Guy: hey u wanna have pizza and come to my house and ****?

Girl: NO!

Guy: WHAT! you dont like pizza?

2. "I may not be the best looking guy here, but I'm the only one talking to you"

3. Screw me if I am wrong, but haven't we met before?

4. girl you smell like fritos, that's why I'm giving you that hungry stare.

5. "I forgot my phone number can I have yours" This was actually sucessful by my friend dave to some hot chick after a parade.

6. This is a rather long line to get your buddy laid...
Walk into a bar 5 min after your buddy. Sit down by yourself at another table than your friend and scope out the women.
When you find the corect woman, you go up to her and say
"can you do me the biggest favor and get that guys (pointing at your friend) autograph for me?"
Of course she's guna ask why.
and you say "cause he's the next Tiger Woods, pro's fear that guy every time he shows up for tournamants and I'd love to get his autograph if you don't mind".
So as we all know she'll jump right up to meet him.
Next thing you know they're leaving together and I never seem to get the autograph...heehee!!!

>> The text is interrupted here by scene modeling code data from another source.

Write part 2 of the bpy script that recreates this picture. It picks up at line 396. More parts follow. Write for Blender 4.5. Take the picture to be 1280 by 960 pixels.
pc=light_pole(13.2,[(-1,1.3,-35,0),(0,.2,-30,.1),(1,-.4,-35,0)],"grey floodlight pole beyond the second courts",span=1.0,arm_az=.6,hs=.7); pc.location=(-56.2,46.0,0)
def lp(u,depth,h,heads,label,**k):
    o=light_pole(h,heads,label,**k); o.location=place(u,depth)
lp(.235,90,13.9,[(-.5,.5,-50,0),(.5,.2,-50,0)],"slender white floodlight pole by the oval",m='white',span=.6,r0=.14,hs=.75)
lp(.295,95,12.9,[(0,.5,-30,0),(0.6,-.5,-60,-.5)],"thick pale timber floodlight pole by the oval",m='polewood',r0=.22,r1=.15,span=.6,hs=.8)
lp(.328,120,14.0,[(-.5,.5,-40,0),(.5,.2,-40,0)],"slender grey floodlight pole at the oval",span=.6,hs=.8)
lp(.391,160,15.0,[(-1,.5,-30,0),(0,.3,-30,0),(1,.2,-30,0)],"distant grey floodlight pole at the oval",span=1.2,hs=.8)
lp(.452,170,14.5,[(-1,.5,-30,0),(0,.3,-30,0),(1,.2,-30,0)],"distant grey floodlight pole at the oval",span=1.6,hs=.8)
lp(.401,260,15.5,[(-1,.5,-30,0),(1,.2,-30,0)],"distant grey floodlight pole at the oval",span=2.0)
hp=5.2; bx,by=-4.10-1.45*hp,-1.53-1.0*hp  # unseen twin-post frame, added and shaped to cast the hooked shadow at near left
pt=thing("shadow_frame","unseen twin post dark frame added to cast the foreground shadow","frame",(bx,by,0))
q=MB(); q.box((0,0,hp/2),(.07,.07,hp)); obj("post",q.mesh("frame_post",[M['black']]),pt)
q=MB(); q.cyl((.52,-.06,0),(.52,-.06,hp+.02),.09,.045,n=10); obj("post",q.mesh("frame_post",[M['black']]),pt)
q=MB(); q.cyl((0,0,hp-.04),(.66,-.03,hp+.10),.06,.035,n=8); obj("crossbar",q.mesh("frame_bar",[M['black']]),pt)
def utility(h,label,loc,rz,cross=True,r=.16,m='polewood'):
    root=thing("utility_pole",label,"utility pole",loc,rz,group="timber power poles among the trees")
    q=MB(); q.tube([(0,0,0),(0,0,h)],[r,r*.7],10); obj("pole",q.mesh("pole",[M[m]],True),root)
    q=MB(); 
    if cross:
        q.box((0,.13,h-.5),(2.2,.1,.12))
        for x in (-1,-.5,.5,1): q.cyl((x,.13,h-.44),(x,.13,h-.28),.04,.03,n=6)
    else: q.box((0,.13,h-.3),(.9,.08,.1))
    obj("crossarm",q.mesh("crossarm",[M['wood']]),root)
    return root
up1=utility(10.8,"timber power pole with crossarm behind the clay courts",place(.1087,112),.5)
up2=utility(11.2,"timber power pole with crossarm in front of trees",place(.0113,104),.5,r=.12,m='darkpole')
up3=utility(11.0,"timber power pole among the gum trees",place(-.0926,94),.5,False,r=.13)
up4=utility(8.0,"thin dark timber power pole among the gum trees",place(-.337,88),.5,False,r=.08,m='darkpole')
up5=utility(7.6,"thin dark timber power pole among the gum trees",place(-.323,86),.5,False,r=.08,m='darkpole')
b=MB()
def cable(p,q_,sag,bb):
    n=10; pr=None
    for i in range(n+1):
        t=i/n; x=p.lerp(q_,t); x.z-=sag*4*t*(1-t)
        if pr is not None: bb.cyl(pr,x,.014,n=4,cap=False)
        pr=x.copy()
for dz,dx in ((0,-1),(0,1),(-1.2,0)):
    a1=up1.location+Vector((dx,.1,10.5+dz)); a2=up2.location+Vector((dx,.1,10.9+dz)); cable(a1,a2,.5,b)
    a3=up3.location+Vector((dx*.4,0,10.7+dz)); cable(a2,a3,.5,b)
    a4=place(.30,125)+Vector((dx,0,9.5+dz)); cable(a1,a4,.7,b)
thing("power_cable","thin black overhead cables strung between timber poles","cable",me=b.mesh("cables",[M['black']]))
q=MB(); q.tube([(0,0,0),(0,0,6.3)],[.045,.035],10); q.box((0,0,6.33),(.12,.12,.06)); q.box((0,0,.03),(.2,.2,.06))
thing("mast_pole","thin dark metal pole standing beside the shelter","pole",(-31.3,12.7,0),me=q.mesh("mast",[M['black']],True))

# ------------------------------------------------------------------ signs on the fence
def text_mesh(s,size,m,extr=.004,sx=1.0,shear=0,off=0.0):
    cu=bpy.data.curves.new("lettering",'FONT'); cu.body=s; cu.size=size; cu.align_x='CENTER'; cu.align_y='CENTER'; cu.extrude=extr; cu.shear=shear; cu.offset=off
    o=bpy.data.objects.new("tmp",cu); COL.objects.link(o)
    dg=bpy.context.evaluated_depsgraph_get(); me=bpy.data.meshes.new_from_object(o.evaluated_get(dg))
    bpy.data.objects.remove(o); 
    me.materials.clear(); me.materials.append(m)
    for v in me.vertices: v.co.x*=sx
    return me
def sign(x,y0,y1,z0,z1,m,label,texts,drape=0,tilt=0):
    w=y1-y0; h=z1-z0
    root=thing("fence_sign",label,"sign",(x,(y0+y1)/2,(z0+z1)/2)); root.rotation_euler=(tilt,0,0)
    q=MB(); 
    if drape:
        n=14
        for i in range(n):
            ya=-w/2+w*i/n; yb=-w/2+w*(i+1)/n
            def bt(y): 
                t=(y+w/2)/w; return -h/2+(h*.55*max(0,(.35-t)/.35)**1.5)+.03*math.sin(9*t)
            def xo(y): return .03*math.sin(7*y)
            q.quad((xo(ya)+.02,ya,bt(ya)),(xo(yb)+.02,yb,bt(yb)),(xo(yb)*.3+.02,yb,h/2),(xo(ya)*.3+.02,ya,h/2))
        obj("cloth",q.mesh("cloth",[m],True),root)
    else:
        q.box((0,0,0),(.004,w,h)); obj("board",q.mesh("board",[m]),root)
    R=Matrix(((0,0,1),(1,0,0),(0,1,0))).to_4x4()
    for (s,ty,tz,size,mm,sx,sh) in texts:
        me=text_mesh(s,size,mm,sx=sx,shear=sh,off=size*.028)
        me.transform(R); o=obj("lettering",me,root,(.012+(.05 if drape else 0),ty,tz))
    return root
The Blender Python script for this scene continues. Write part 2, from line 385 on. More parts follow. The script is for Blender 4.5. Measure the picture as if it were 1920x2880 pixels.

7. Man: Is this seat taken?

Woman: No, but this one will be once you sit down.

____

Man: If i seen you naked id die happy.

Woman: if i seen you naked id die laughing..

____

haha owned.


8. man: what has 40 teeth and holds back a monster?

woman: I dunno, what?

man: my zipper. ;D

9. Baby your legs must be tired because you've been running through my mind all day.

(That one gets them everey time!)

10. The CIA is trying to steal my penis!! Can you help me hide it??

11. Nice legs, what time do they open?

12. Do you work for UPS? I could have sworn I saw you checking out my package.

13. My idiot neighbor may have ignored you, but thats because he dosen't like women.